Let $R$ be a ring with characteristic $0$. We can assume $R$ to be the $p$-adic field also, which is of course characteristic $0$. Let $f(x) \in R[[x]]$ be a power series and $f^{k}(x)$ be its $k$-th iteration.
Then we can divide $f^{k}(x)$ by$f^{(k-1)}(x)$ to get a power series \begin{equation} \phi(x)=\frac{f^{k}(x)}{f^{(k-1)}(x)} \ \cdots \cdots (1) \end{equation}
Now let us we define a $n$-dimesional power series with $n$-components $$g(X)=(g_1(X),~ g_2(X) , \cdots, g_n(X)) \in R[[X]]^{\color{red}{n}}, \ \text{where} \ X=(x_1,~x_2,\cdots, x_n).$$
Also consider the $k$-iteration of $g(X)$ by $g^k(X)=(h_1^k(X),~ h_2^k(X) , \cdots, h_n^k(X)),$ where $h_i^k(X)$ is the $i$-th component function obtained by iterating $g(X)$ through $k$-th times.

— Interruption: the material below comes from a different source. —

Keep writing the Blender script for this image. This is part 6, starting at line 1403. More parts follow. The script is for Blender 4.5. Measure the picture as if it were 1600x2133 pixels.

Anyway this is not a big deal. But I am confusing myself whether we get similar division like equation $(1)$ above i.e., where $\exists$ a $\psi(X) \in R[[X]]^n$ such that $$ \psi(X)=\psi(x_1,~x_2, \cdots, x_n)=\frac{g^{k}(X)}{g^{(k-1)}(X)} \ \cdots \cdots (2)$$
Note 1: There exist ${\color{blue}{inverse}}$ power series of $g(X)$ and hence concept of inverse of $g^k(X)$ in $R[[X]]^{\color{red}{n}}$ also exists. In the same way, $g^{(k-1)}(X)$ has also inverse.
My question- Is equation $(2)$ is alright just like equation $(1)$ ?